The mayors of both cities, however, now say they are willing to put their differences aside to find a solution.
"The problem is at both ends of the tunnel — the Delta side and the Richmond side," said Delta Mayor George Harvie.
"We need to work together to make sure the province gets moving at fixing this congestion."
Brodie says he has already had a constructive conversation with Harvie, and he looks forward to meeting soon with other mayors from communities south of the Fraser.
"I'm very hopeful that we can come to some kind of a satisfactory conclusion," he said.
"Or, if we can't come to a satisfactory conclusion, we can at least define what the issues are and have them resolved one way or the other."

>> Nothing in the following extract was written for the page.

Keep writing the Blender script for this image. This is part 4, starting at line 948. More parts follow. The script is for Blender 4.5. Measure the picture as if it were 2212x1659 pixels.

Academic says one-size-fits-all bridge 'a loser'
Anthony Perl, a professor of political science and urban planning at Simon Fraser University, believes abandoning the 10-lane bridge plan makes sense if the region is to develop more affordable transportation.
He suggested, in an interview with On The Coast host Gloria Macarenko, that it might be best to refurbish the current tunnel and look at expanding it to specifically serve trucks, public transport, cars and even passenger trains as needed.
"By keeping what we have, making it better, and then looking at other options, we can come up with a custom solution," he said, offering the example of Downtown Seattle's train-and-bus-only tunnel.
"We need to have infrastructure that can do more than one thing. And that's why that 10-lane mega-bridge was a loser."
In the meantime, he added, mobility pricing or tolls could get some drivers to reconsider using public transit.